**Task to carry out**: Return the full material exactly.

-- Begin --

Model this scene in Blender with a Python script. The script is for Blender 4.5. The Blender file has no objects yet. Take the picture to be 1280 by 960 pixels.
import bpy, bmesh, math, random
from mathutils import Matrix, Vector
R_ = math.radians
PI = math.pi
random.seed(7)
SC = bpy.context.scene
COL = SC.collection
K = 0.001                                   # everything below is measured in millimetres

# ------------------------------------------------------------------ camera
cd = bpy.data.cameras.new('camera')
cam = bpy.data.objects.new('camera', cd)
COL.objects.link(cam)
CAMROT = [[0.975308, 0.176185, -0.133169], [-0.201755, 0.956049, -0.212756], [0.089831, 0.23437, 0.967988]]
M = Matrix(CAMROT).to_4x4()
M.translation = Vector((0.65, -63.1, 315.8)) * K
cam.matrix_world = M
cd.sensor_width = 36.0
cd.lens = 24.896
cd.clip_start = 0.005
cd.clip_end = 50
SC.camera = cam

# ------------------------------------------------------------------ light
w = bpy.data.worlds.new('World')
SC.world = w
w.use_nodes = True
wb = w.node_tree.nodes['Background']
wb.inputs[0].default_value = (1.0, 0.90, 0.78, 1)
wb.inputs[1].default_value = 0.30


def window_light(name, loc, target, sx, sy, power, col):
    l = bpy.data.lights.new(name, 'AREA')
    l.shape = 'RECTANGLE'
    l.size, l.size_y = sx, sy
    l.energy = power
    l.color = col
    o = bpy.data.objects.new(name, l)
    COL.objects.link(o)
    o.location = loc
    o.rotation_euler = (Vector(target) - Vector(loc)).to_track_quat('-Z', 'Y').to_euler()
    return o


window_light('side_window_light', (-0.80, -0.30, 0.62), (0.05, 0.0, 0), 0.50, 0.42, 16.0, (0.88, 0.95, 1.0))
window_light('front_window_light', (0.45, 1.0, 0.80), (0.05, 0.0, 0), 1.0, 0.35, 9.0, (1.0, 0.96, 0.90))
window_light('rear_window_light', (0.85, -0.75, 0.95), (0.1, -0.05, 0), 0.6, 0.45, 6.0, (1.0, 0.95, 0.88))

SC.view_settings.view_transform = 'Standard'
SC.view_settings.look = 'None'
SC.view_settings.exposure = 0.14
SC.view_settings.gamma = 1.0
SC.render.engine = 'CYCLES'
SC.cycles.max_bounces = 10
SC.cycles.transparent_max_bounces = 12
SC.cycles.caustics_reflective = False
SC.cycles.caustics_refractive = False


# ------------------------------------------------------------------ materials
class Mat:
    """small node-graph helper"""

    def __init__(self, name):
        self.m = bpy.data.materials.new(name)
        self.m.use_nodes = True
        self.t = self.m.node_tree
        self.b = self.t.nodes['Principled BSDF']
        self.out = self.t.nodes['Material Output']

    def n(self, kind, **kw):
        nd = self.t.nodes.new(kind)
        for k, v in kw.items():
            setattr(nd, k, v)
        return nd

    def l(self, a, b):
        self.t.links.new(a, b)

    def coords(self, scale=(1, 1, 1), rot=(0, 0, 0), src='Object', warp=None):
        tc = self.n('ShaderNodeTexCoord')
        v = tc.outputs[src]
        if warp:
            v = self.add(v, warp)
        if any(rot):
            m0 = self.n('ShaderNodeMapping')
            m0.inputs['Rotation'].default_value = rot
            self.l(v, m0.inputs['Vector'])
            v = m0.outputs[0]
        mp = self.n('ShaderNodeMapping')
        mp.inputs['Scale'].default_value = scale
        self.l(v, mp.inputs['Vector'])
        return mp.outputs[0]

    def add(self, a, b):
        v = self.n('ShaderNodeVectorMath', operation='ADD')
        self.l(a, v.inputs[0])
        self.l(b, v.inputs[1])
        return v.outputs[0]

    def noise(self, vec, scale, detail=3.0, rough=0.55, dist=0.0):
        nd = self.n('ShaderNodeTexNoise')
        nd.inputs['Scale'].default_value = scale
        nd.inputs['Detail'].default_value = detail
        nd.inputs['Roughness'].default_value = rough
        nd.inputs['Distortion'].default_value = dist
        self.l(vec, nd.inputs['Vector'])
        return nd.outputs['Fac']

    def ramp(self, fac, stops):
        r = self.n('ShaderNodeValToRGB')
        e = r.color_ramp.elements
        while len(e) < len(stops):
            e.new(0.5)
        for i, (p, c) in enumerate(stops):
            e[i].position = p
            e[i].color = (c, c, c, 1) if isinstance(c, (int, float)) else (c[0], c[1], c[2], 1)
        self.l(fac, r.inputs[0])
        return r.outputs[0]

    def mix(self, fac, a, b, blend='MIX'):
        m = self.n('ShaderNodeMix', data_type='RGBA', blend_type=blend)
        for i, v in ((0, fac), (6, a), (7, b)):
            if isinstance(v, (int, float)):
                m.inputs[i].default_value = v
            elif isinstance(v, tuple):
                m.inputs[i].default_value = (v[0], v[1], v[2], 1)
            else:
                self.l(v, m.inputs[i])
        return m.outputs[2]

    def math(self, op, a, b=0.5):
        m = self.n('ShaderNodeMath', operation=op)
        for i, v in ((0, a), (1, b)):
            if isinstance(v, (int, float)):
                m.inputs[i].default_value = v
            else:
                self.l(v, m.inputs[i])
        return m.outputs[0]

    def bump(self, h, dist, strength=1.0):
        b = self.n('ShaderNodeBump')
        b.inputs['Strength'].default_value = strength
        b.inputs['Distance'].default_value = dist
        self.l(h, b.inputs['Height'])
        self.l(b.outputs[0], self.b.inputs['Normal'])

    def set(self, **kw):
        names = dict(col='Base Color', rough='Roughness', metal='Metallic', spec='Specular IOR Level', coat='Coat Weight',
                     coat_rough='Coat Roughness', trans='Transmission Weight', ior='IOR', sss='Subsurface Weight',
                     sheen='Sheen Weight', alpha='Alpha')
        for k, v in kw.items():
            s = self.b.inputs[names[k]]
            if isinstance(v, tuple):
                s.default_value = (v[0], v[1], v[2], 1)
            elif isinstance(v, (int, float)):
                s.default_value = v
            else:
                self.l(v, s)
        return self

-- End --

**Answer to the task**:
Model this scene in Blender with a Python script. The script is for Blender 4.5. The Blender file has no objects yet. Take the picture to be 1280 by 960 pixels.
import bpy, bmesh, math, random
from mathutils import Matrix, Vector
R_ = math.radians
PI = math.pi
random.seed(7)
SC = bpy.context.scene
COL = SC.collection
K = 0.001                                   # everything below is measured in millimetres

# ------------------------------------------------------------------ camera
cd = bpy.data.cameras.new('camera')
cam = bpy.data.objects.new('camera', cd)
COL.objects.link(cam)
CAMROT = [[0.975308, 0.176185, -0.133169], [-0.201755, 0.956049, -0.212756], [0.089831, 0.23437, 0.967988]]
M = Matrix(CAMROT).to_4x4()
M.translation = Vector((0.65, -63.1, 315.8)) * K
cam.matrix_world = M
cd.sensor_width = 36.0
cd.lens = 24.896
cd.clip_start = 0.005
cd.clip_end = 50
SC.camera = cam

# ------------------------------------------------------------------ light
w = bpy.data.worlds.new('World')
SC.world = w
w.use_nodes = True
wb = w.node_tree.nodes['Background']
wb.inputs[0].default_value = (1.0, 0.90, 0.78, 1)
wb.inputs[1].default_value = 0.30


def window_light(name, loc, target, sx, sy, power, col):
    l = bpy.data.lights.new(name, 'AREA')
    l.shape = 'RECTANGLE'
    l.size, l.size_y = sx, sy
    l.energy = power
    l.color = col
    o = bpy.data.objects.new(name, l)
    COL.objects.link(o)
    o.location = loc
    o.rotation_euler = (Vector(target) - Vector(loc)).to_track_quat('-Z', 'Y').to_euler()
    return o


window_light('side_window_light', (-0.80, -0.30, 0.62), (0.05, 0.0, 0), 0.50, 0.42, 16.0, (0.88, 0.95, 1.0))
window_light('front_window_light', (0.45, 1.0, 0.80), (0.05, 0.0, 0), 1.0, 0.35, 9.0, (1.0, 0.96, 0.90))
window_light('rear_window_light', (0.85, -0.75, 0.95), (0.1, -0.05, 0), 0.6, 0.45, 6.0, (1.0, 0.95, 0.88))

SC.view_settings.view_transform = 'Standard'
SC.view_settings.look = 'None'
SC.view_settings.exposure = 0.14
SC.view_settings.gamma = 1.0
SC.render.engine = 'CYCLES'
SC.cycles.max_bounces = 10
SC.cycles.transparent_max_bounces = 12
SC.cycles.caustics_reflective = False
SC.cycles.caustics_refractive = False


# ------------------------------------------------------------------ materials
class Mat:
    """small node-graph helper"""

    def __init__(self, name):
        self.m = bpy.data.materials.new(name)
        self.m.use_nodes = True
        self.t = self.m.node_tree
        self.b = self.t.nodes['Principled BSDF']
        self.out = self.t.nodes['Material Output']

    def n(self, kind, **kw):
        nd = self.t.nodes.new(kind)
        for k, v in kw.items():
            setattr(nd, k, v)
        return nd

    def l(self, a, b):
        self.t.links.new(a, b)

    def coords(self, scale=(1, 1, 1), rot=(0, 0, 0), src='Object', warp=None):
        tc = self.n('ShaderNodeTexCoord')
        v = tc.outputs[src]
        if warp:
            v = self.add(v, warp)
        if any(rot):
            m0 = self.n('ShaderNodeMapping')
            m0.inputs['Rotation'].default_value = rot
            self.l(v, m0.inputs['Vector'])
            v = m0.outputs[0]
        mp = self.n('ShaderNodeMapping')
        mp.inputs['Scale'].default_value = scale
        self.l(v, mp.inputs['Vector'])
        return mp.outputs[0]

    def add(self, a, b):
        v = self.n('ShaderNodeVectorMath', operation='ADD')
        self.l(a, v.inputs[0])
        self.l(b, v.inputs[1])
        return v.outputs[0]

    def noise(self, vec, scale, detail=3.0, rough=0.55, dist=0.0):
        nd = self.n('ShaderNodeTexNoise')
        nd.inputs['Scale'].default_value = scale
        nd.inputs['Detail'].default_value = detail
        nd.inputs['Roughness'].default_value = rough
        nd.inputs['Distortion'].default_value = dist
        self.l(vec, nd.inputs['Vector'])
        return nd.outputs['Fac']

    def ramp(self, fac, stops):
        r = self.n('ShaderNodeValToRGB')
        e = r.color_ramp.elements
        while len(e) < len(stops):
            e.new(0.5)
        for i, (p, c) in enumerate(stops):
            e[i].position = p
            e[i].color = (c, c, c, 1) if isinstance(c, (int, float)) else (c[0], c[1], c[2], 1)
        self.l(fac, r.inputs[0])
        return r.outputs[0]

    def mix(self, fac, a, b, blend='MIX'):
        m = self.n('ShaderNodeMix', data_type='RGBA', blend_type=blend)
        for i, v in ((0, fac), (6, a), (7, b)):
            if isinstance(v, (int, float)):
                m.inputs[i].default_value = v
            elif isinstance(v, tuple):
                m.inputs[i].default_value = (v[0], v[1], v[2], 1)
            else:
                self.l(v, m.inputs[i])
        return m.outputs[2]

    def math(self, op, a, b=0.5):
        m = self.n('ShaderNodeMath', operation=op)
        for i, v in ((0, a), (1, b)):
            if isinstance(v, (int, float)):
                m.inputs[i].default_value = v
            else:
                self.l(v, m.inputs[i])
        return m.outputs[0]

    def bump(self, h, dist, strength=1.0):
        b = self.n('ShaderNodeBump')
        b.inputs['Strength'].default_value = strength
        b.inputs['Distance'].default_value = dist
        self.l(h, b.inputs['Height'])
        self.l(b.outputs[0], self.b.inputs['Normal'])

    def set(self, **kw):
        names = dict(col='Base Color', rough='Roughness', metal='Metallic', spec='Specular IOR Level', coat='Coat Weight',
                     coat_rough='Coat Roughness', trans='Transmission Weight', ior='IOR', sss='Subsurface Weight',
                     sheen='Sheen Weight', alpha='Alpha')
        for k, v in kw.items():
            s = self.b.inputs[names[k]]
            if isinstance(v, tuple):
                s.default_value = (v[0], v[1], v[2], 1)
            elif isinstance(v, (int, float)):
                s.default_value = v
            else:
                self.l(v, s)
        return self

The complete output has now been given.